### [Given data]
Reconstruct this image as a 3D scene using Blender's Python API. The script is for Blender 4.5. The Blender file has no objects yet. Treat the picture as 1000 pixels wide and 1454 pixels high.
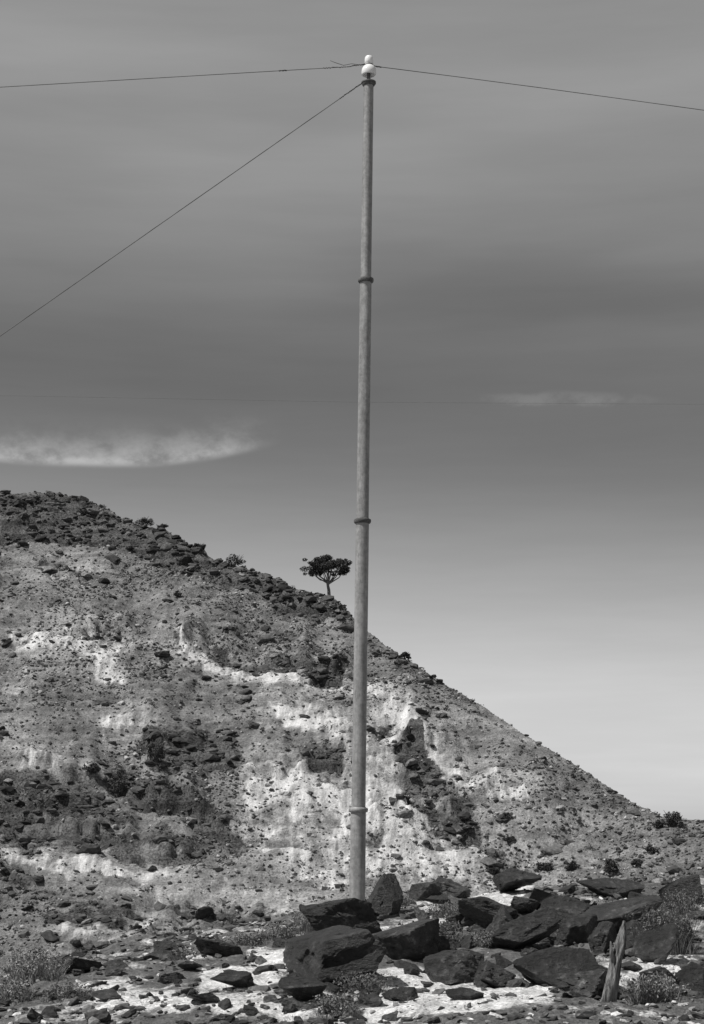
import bpy, bmesh, math, numpy as np
from mathutils import Vector
rng=np.random.default_rng(7)
sc=bpy.context.scene
F=2400.0; HY=1160.0   # survey grid constants of the site (tan units *2400)

# ---------------------------------------------------------------- noise
def _h(ix,iy,iz,seed):
    n=(ix*np.uint32(374761393)+iy*np.uint32(668265263)+iz*np.uint32(2147483647)+np.uint32(seed)*np.uint32(1274126177)).astype(np.uint32)
    n=(n^(n>>np.uint32(13)))*np.uint32(1274126177)
    n=n^(n>>np.uint32(16))
    return (n&np.uint32(0xffffff)).astype(np.float64)/float(0xffffff)
def vn(x,y,z=None,seed=0):
    x=np.asarray(x,dtype=float); y=np.asarray(y,dtype=float)
    z=np.zeros_like(x) if z is None else np.asarray(z,dtype=float)
    fx=np.floor(x);fy=np.floor(y);fz=np.floor(z)
    tx=x-fx;ty=y-fy;tz=z-fz
    ix=fx.astype(np.int64).astype(np.uint32);iy=fy.astype(np.int64).astype(np.uint32);iz=fz.astype(np.int64).astype(np.uint32)
    sx=tx*tx*(3-2*tx);sy=ty*ty*(3-2*ty);sz=tz*tz*(3-2*tz)
    o=np.uint32(1)
    def L(a,b,t): return a+(b-a)*t
    def pl(k):
        return L(L(_h(ix,iy,k,seed),_h(ix+o,iy,k,seed),sx),L(_h(ix,iy+o,k,seed),_h(ix+o,iy+o,k,seed),sx),sy)
    if not tz.any(): return pl(iz)*2-1
    return L(pl(iz),pl(iz+o),sz)*2-1
def fbm(x,y,z=None,seed=0,o=4,g=.5,l=2.03):
    s=0;a=1;t=0
    x=np.asarray(x,float);y=np.asarray(y,float)
    for i in range(o):
        s=s+a*vn(x,y,z,seed+i*17);t+=a;a*=g;x=x*l+3.1;y=y*l+1.7
        if z is not None: z=z*l+.9
    return s/t
def ss(a,b,x):
    t=np.clip((x-a)/(b-a),0,1);return t*t*(3-2*t)

# ---------------------------------------------------------------- mesh helper
def mk(name,V,T,mat=None,smooth=False,attrs=None,quads=False,parent=None):
    V=np.ascontiguousarray(V,dtype=np.float32);T=np.ascontiguousarray(T,dtype=np.int32)
    k=4 if quads else 3
    me=bpy.data.meshes.new(name)
    me.vertices.add(len(V));me.vertices.foreach_set('co',V.ravel())
    me.loops.add(T.size);me.loops.foreach_set('vertex_index',T.ravel())
    me.polygons.add(len(T));me.polygons.foreach_set('loop_start',np.arange(0,T.size,k,dtype=np.int32))
    me.update(calc_edges=True)
    me.polygons.foreach_set('use_smooth',np.full(len(T),smooth,dtype=bool))
    if attrs:
        for an,av in attrs.items():
            at=me.attributes.new(an,'FLOAT','POINT');at.data.foreach_set('value',np.ascontiguousarray(av,dtype=np.float32))
    ob=bpy.data.objects.new(name,me);sc.collection.objects.link(ob)
    if mat: me.materials.append(mat)
    if parent: ob.parent=parent
    return ob
def gridt(xs,ys,fz):
    X,Y=np.meshgrid(xs,ys);x=X.ravel();y=Y.ravel();z=fz(x,y)
    nx=len(xs);ny=len(ys)
    i=(np.arange(ny-1)[:,None]*nx+np.arange(nx-1)[None,:]).ravel()
    Q=np.stack([i,i+1,i+1+nx,i+nx],1)
    return np.stack([x,y,z],1),Q
_ico={}
def ico(s):
    if s not in _ico:
        bm=bmesh.new();bmesh.ops.create_icosphere(bm,subdivisions=s,radius=1)
        v=np.array([p.co[:] for p in bm.verts]);f=np.array([[q.index for q in p.verts] for p in bm.faces]);bm.free()
        v/=np.linalg.norm(v,axis=1)[:,None];_ico[s]=(v,f)
    return _ico[s]
def rockshape(s,r,ncut=4,rough=.05,skew=.28):
    """angular block: three skewed pairs of joint faces plus random fracture cuts"""
    v,f=ico(s)
    ax=np.vstack([np.eye(3),-np.eye(3)])+r.normal(size=(6,3))*skew
    cut=r.normal(size=(ncut,3))
    n=np.vstack([ax,cut]);n/=np.linalg.norm(n,axis=1)[:,None]
    d=np.append(r.uniform(.55,.85,6),r.uniform(.62,1.0,ncut))
    c=v@n.T
    rad=np.where(c>.02,d[None,:]/np.maximum(c,.02),9).min(1)
    rad=np.minimum(rad,1.6)
    p=v*rad[:,None]
    if s>=3:
        o=r.uniform(-50,50,3)
        nn=fbm(p[:,0]*1.6+o[0],p[:,1]*1.6+o[1],p[:,2]*2.0+o[2],seed=3,o=6 if s>=5 else 4,g=.58)
        q=p@np.linalg.qr(np.eye(3)+r.normal(size=(3,3))*.25)[0]
        lay=vn(q[:,0]*1.3+o[0],q[:,1]*1.3,q[:,2]*6+o[2],seed=9)
        chip=fbm(p[:,0]*2.6+o[1],p[:,1]*2.6,p[:,2]*2.6,seed=13,o=3)
        p=p+v*(rough*1.5*nn+rough*.5*np.round(lay*2)/2-rough*1.6*ss(.15,.25,chip))[:,None]
    else:
        p=p*(1+r.uniform(-rough*2,rough*2,len(p)))[:,None]
    p=p-(p.max(0)+p.min(0))/2
    return p/np.abs(p).max(0),f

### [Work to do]
Reproduce the listing exactly. Leave its pictures out.

### [Solution for this task]
Reconstruct this image as a 3D scene using Blender's Python API. The script is for Blender 4.5. The Blender file has no objects yet. Treat the picture as 1000 pixels wide and 1454 pixels high.
import bpy, bmesh, math, numpy as np
from mathutils import Vector
rng=np.random.default_rng(7)
sc=bpy.context.scene
F=2400.0; HY=1160.0   # survey grid constants of the site (tan units *2400)

# ---------------------------------------------------------------- noise
def _h(ix,iy,iz,seed):
    n=(ix*np.uint32(374761393)+iy*np.uint32(668265263)+iz*np.uint32(2147483647)+np.uint32(seed)*np.uint32(1274126177)).astype(np.uint32)
    n=(n^(n>>np.uint32(13)))*np.uint32(1274126177)
    n=n^(n>>np.uint32(16))
    return (n&np.uint32(0xffffff)).astype(np.float64)/float(0xffffff)
def vn(x,y,z=None,seed=0):
    x=np.asarray(x,dtype=float); y=np.asarray(y,dtype=float)
    z=np.zeros_like(x) if z is None else np.asarray(z,dtype=float)
    fx=np.floor(x);fy=np.floor(y);fz=np.floor(z)
    tx=x-fx;ty=y-fy;tz=z-fz
    ix=fx.astype(np.int64).astype(np.uint32);iy=fy.astype(np.int64).astype(np.uint32);iz=fz.astype(np.int64).astype(np.uint32)
    sx=tx*tx*(3-2*tx);sy=ty*ty*(3-2*ty);sz=tz*tz*(3-2*tz)
    o=np.uint32(1)
    def L(a,b,t): return a+(b-a)*t
    def pl(k):
        return L(L(_h(ix,iy,k,seed),_h(ix+o,iy,k,seed),sx),L(_h(ix,iy+o,k,seed),_h(ix+o,iy+o,k,seed),sx),sy)
    if not tz.any(): return pl(iz)*2-1
    return L(pl(iz),pl(iz+o),sz)*2-1
def fbm(x,y,z=None,seed=0,o=4,g=.5,l=2.03):
    s=0;a=1;t=0
    x=np.asarray(x,float);y=np.asarray(y,float)
    for i in range(o):
        s=s+a*vn(x,y,z,seed+i*17);t+=a;a*=g;x=x*l+3.1;y=y*l+1.7
        if z is not None: z=z*l+.9
    return s/t
def ss(a,b,x):
    t=np.clip((x-a)/(b-a),0,1);return t*t*(3-2*t)

# ---------------------------------------------------------------- mesh helper
def mk(name,V,T,mat=None,smooth=False,attrs=None,quads=False,parent=None):
    V=np.ascontiguousarray(V,dtype=np.float32);T=np.ascontiguousarray(T,dtype=np.int32)
    k=4 if quads else 3
    me=bpy.data.meshes.new(name)
    me.vertices.add(len(V));me.vertices.foreach_set('co',V.ravel())
    me.loops.add(T.size);me.loops.foreach_set('vertex_index',T.ravel())
    me.polygons.add(len(T));me.polygons.foreach_set('loop_start',np.arange(0,T.size,k,dtype=np.int32))
    me.update(calc_edges=True)
    me.polygons.foreach_set('use_smooth',np.full(len(T),smooth,dtype=bool))
    if attrs:
        for an,av in attrs.items():
            at=me.attributes.new(an,'FLOAT','POINT');at.data.foreach_set('value',np.ascontiguousarray(av,dtype=np.float32))
    ob=bpy.data.objects.new(name,me);sc.collection.objects.link(ob)
    if mat: me.materials.append(mat)
    if parent: ob.parent=parent
    return ob
def gridt(xs,ys,fz):
    X,Y=np.meshgrid(xs,ys);x=X.ravel();y=Y.ravel();z=fz(x,y)
    nx=len(xs);ny=len(ys)
    i=(np.arange(ny-1)[:,None]*nx+np.arange(nx-1)[None,:]).ravel()
    Q=np.stack([i,i+1,i+1+nx,i+nx],1)
    return np.stack([x,y,z],1),Q
_ico={}
def ico(s):
    if s not in _ico:
        bm=bmesh.new();bmesh.ops.create_icosphere(bm,subdivisions=s,radius=1)
        v=np.array([p.co[:] for p in bm.verts]);f=np.array([[q.index for q in p.verts] for p in bm.faces]);bm.free()
        v/=np.linalg.norm(v,axis=1)[:,None];_ico[s]=(v,f)
    return _ico[s]
def rockshape(s,r,ncut=4,rough=.05,skew=.28):
    """angular block: three skewed pairs of joint faces plus random fracture cuts"""
    v,f=ico(s)
    ax=np.vstack([np.eye(3),-np.eye(3)])+r.normal(size=(6,3))*skew
    cut=r.normal(size=(ncut,3))
    n=np.vstack([ax,cut]);n/=np.linalg.norm(n,axis=1)[:,None]
    d=np.append(r.uniform(.55,.85,6),r.uniform(.62,1.0,ncut))
    c=v@n.T
    rad=np.where(c>.02,d[None,:]/np.maximum(c,.02),9).min(1)
    rad=np.minimum(rad,1.6)
    p=v*rad[:,None]
    if s>=3:
        o=r.uniform(-50,50,3)
        nn=fbm(p[:,0]*1.6+o[0],p[:,1]*1.6+o[1],p[:,2]*2.0+o[2],seed=3,o=6 if s>=5 else 4,g=.58)
        q=p@np.linalg.qr(np.eye(3)+r.normal(size=(3,3))*.25)[0]
        lay=vn(q[:,0]*1.3+o[0],q[:,1]*1.3,q[:,2]*6+o[2],seed=9)
        chip=fbm(p[:,0]*2.6+o[1],p[:,1]*2.6,p[:,2]*2.6,seed=13,o=3)
        p=p+v*(rough*1.5*nn+rough*.5*np.round(lay*2)/2-rough*1.6*ss(.15,.25,chip))[:,None]
    else:
        p=p*(1+r.uniform(-rough*2,rough*2,len(p)))[:,None]
    p=p-(p.max(0)+p.min(0))/2
    return p/np.abs(p).max(0),f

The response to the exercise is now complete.